The Boy Song

If you, like me, were growing up in a rural area in the late forties, early fifties, you might remember having, in your home, a party line.  It meant that a group of homes shared a telephone line, and if you picked up your phone to make a call, you might hear a conversation taking place.  If you did, you hung up and waited a while for their call to be over—or you didn’t.  Sometimes…I listened in.  You had to be quiet, hardly breathing, stealthy, and the reward for this was a kind of  invisibility.  It felt as if I disappeared, and, being unseen, I could walk into the middle of two other lives and be…a spy, a secret listener.

Even if the call wasn’t interesting, it was still somebody else’s life, something not meant for me to hear, a time of privacy.  They might hear the click of another user, but it was a soft sound.  “Did someone pick up?”  “I didn’t hear it.”  “Hello?”  “There’s nobody there.” 

And, they were right.  I became nobody, unseen or heard, and all the accounting of incidents and giving of advice and the anger or pity or laughter or tears were secrets that no one else was supposed to hear.  If felt powerful and daring and even dangerous as I stood there, taking quiet breaths and overhearing a conversation about linoleum.

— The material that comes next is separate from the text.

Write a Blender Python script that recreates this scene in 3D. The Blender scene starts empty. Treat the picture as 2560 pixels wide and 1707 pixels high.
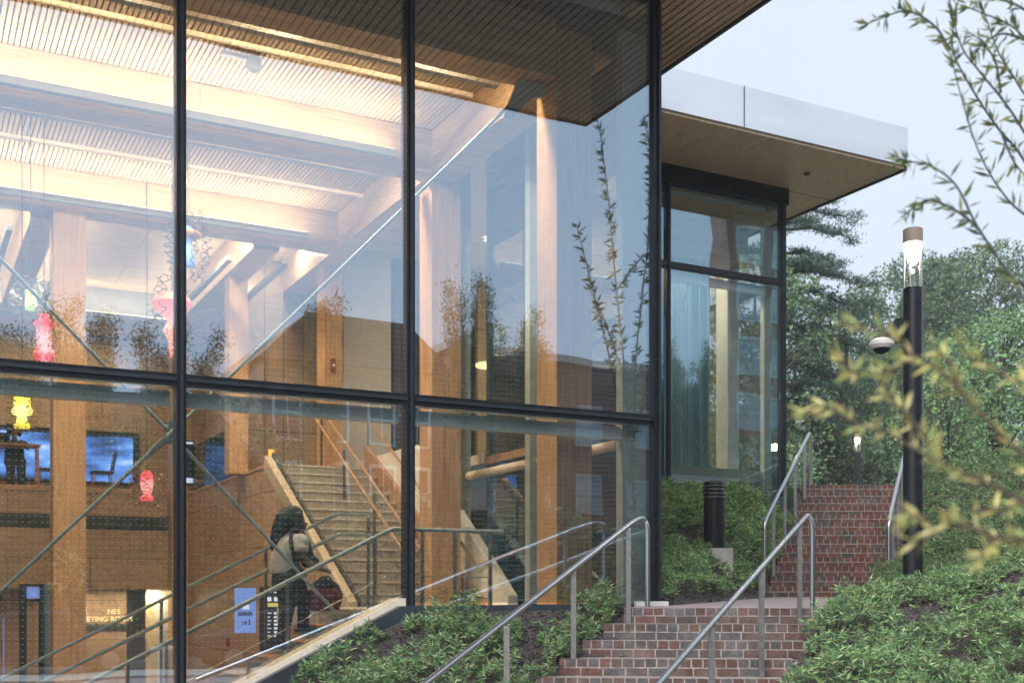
import bpy, math, random
import numpy as np
from mathutils import Vector, Matrix
sc = bpy.context.scene
col = sc.collection
R = math.radians
random.seed(7)
rng = np.random.default_rng(11)

# ------------------------------------------------------------------ camera
cd = bpy.data.cameras.new('camera'); cam = bpy.data.objects.new('camera', cd); col.objects.link(cam)
cam.location = (0, 0, 0); cam.rotation_euler = (R(90), 0, 0)
cd.sensor_width = 36; cd.lens = 40.81; cd.shift_y = 0.2479
cd.clip_end = 2000; cd.clip_start = 0.05
cd.dof.use_dof = True; cd.dof.focus_distance = 13.5; cd.dof.aperture_fstop = 2.0
sc.camera = cam
# ------------------------------------------------------------------ world: overcast dusk
w = bpy.data.worlds.new("World"); sc.world = w; w.use_nodes = True
nt = w.node_tree; nt.nodes.clear()
out = nt.nodes.new('ShaderNodeOutputWorld')
sky = nt.nodes.new('ShaderNodeTexSky'); sky.sky_type = 'NISHITA'; sky.sun_disc = False
sky.sun_elevation = R(42); sky.sun_rotation = R(205); sky.dust_density = 3.0
b1 = nt.nodes.new('ShaderNodeBackground'); b1.inputs[1].default_value = 0.02
nt.links.new(sky.outputs[0], b1.inputs[0])
tc = nt.nodes.new('ShaderNodeTexCoord'); sx = nt.nodes.new('ShaderNodeSeparateXYZ')
nt.links.new(tc.outputs['Generated'], sx.inputs[0])
ramp = nt.nodes.new('ShaderNodeValToRGB')
ramp.color_ramp.elements[0].position = 0.0; ramp.color_ramp.elements[0].color = (0.42, 0.49, 0.595, 1)
ramp.color_ramp.elements[1].position = 0.75; ramp.color_ramp.elements[1].color = (0.61, 0.665, 0.715, 1)
e = ramp.color_ramp.elements.new(0.32); e.color = (0.53, 0.59, 0.67, 1)
cl = nt.nodes.new('ShaderNodeTexNoise'); cl.inputs['Scale'].default_value = 2.2; cl.inputs['Detail'].default_value = 4
nt.links.new(tc.outputs['Generated'], cl.inputs[0])
mp = nt.nodes.new('ShaderNodeMapRange'); mp.inputs[1].default_value = 0.3; mp.inputs[2].default_value = 0.7
mp.inputs[3].default_value = 0.95; mp.inputs[4].default_value = 1.05
nt.links.new(cl.outputs[0], mp.inputs[0])
nt.links.new(sx.outputs[2], ramp.inputs[0])
b2 = nt.nodes.new('ShaderNodeBackground')
nt.links.new(ramp.outputs[0], b2.inputs[0]); nt.links.new(mp.outputs[0], b2.inputs[1])
ad = nt.nodes.new('ShaderNodeAddShader'); nt.links.new(b1.outputs[0], ad.inputs[0]); nt.links.new(b2.outputs[0], ad.inputs[1])
nt.links.new(ad.outputs[0], out.inputs[0])
sd = bpy.data.lights.new('sun', 'SUN'); sd.energy = 3.6; sd.angle = R(40); sd.color = (1, 0.975, 0.94)
so = bpy.data.objects.new('sun', sd); col.objects.link(so); so.rotation_euler = (R(48), 0, R(-25))
# ------------------------------------------------------------------ render / exposure
sc.view_settings.view_transform = 'Standard'; sc.view_settings.look = 'None'
sc.view_settings.exposure = 0.45; sc.view_settings.gamma = 1
sc.render.engine = 'CYCLES'
sc.cycles.use_denoising = True
sc.cycles.max_bounces = 8; sc.cycles.diffuse_bounces = 4; sc.cycles.glossy_bounces = 5
sc.cycles.transmission_bounces = 6; sc.cycles.transparent_max_bounces = 32
sc.cycles.sample_clamp_indirect = 6.0
sc.cycles.caustics_reflective = False; sc.cycles.caustics_refractive = False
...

If I got tired of listening, I would slowly and silently hang up.  It’s usually summer in my memory when I think about those daring moments.  It’s daytime, and I’m not at school, and my mother is walking through the kitchen dropping words behind her like bread crumbs.  “Jerry, you were listening.”  “No, I…”

“You’re not supposed to listen.  How would you like it if….” “No, I just…tried to call Buddy, but he wasn’t home.”  “Sure, oh sure.”

She knew I wasn’t trying to call Buddy Bendull on the next block or Bill Waldren across the street, because we never called each other.  We sought each other out by a more ancient system that avoided any contact with adults.  I would walk or bike to Buddy’s home and stand there, outside, in his yard, and I would call out to the house.  It was always the same four notes: “Oh-oh Buddeeee.”  For my other friend I needed only three: “Oh-oh Billlll.”

I don’t remember learning that.  I just knew it, and it’s still very clear to me, that feeling of being at home, making a model plane (just the easy plastic kind - my brother made the intricate balsa wood airplanes), or lining up my lead soldiers on the blue rubber-tile floor upstairs, or reading, or….  And I’d hear the voice, and the three notes meant for me: “Oh-oh Jerrrr.”

It was a good sound, a little song pulling me away from what I was doing and promising a bike ride (speeding dangerously on the gravel roads) or a walk to the lake if it was warm, or the channel across the street fishing for carp with worms or small balls of Wonder Bread, or best of all a softball game, if we could gather enough kids, girls too sometimes, and we would walk down the road to where the farmer’s field began.

Mr. Hart grew corn, but usually left one of his fields fallow each year, and this became our rough diamond with pieces of wood for the bases or somebody’s hat.  If there weren’t enough of us we’d play bounce or fly: just one batter, all the rest of us fielders.  The batter would toss the ball upward and swing, and if one of us caught it on a fly or on one bounce, then we became the batter.

I remember one summer when I lost my timing.  I couldn’t toss up that ball and swing and hit it.  I missed every time.  This embarrassed me and made me mad – and finally, frightened that I had lost this skill forever.  I think the fear invaded me so that I was trying too hard.  The next summer I was afraid it would happen again, but it didn’t.  I wonder if I could hit it now.  I’m going to dig around in the garage.  I know there’s a plastic bat somewhere and a Wiffle ball.  I hope this doesn’t hurt my shoulder.  “Oh-oh Jerrrr.”  Come on out and play.